Charles Barber is Donald Drew Egbert Professor of Art and Archaeology at Princeton University. Among his previous publications are Figure and Likeness: On the Limits of Representation in Byzantine Iconoclasm, Contesting the Logic of Painting: Art and Understanding in Eleventh-Century Byzantium, and, as coeditor with Stratis Papaioannou, Michael Psellos on Literature and Art: A Byzantine Perspective on Aesthetics.

Summary

The Byzantine icon has long remained marginal to the study of art's history, only emerging from Giorgio Vasari's condemnation of the gilded, unnatural style of Byzantine painting (maniera greca) when his theories were challenged in the early twentieth century. Eccentric Renaissance focuses on an earlier reaction to Vasari's narrative and discusses three artists who shaped distinct responses to the hegemonic sway of sixteenth-century Italian art. Domenikos Theotokopoulos (more familiarly known as El Greco), Michael Damaskenos, and Georgios Klontzas were contemporary icon painters on the Venetian colony of Crete. Trained in the rich tradition of Cretan painting, these artists differed from their forebears in asserting a self-conscious creativity in their work. They renewed the art of icon painting in the context of Venetian colonialism by reconsidering how their art might address the contemporary world.

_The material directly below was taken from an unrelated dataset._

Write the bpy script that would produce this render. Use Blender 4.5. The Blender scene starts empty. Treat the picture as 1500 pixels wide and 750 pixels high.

Deemed eccentric, El Greco's work presented a Greek path contrary to the one promoted in Vasari's history of art. His was an art that was sensual, complex, and difficult. Michael Damaskenos's profound engagement with Venetian painting was mixed with traditional iconic styles, reflecting life in a colony in which Orthodox and Catholic, Greek and Venetian were fluid rather than static descriptors of the self. Georgios Klontzas used his art to confront the horrors of his day. The impending threat of the Ottoman conquest of Crete and the outbreak of plague in 1592 shaped his extraordinary manuscript, Apocalypse and History, that sought to understand these calamities in light of both divine providence and human experience. Each of these artists chose an eccentric point of departure for their work. Greek, colonized, and fearful, they invite us to look again and to look differently at the later sixteenth century.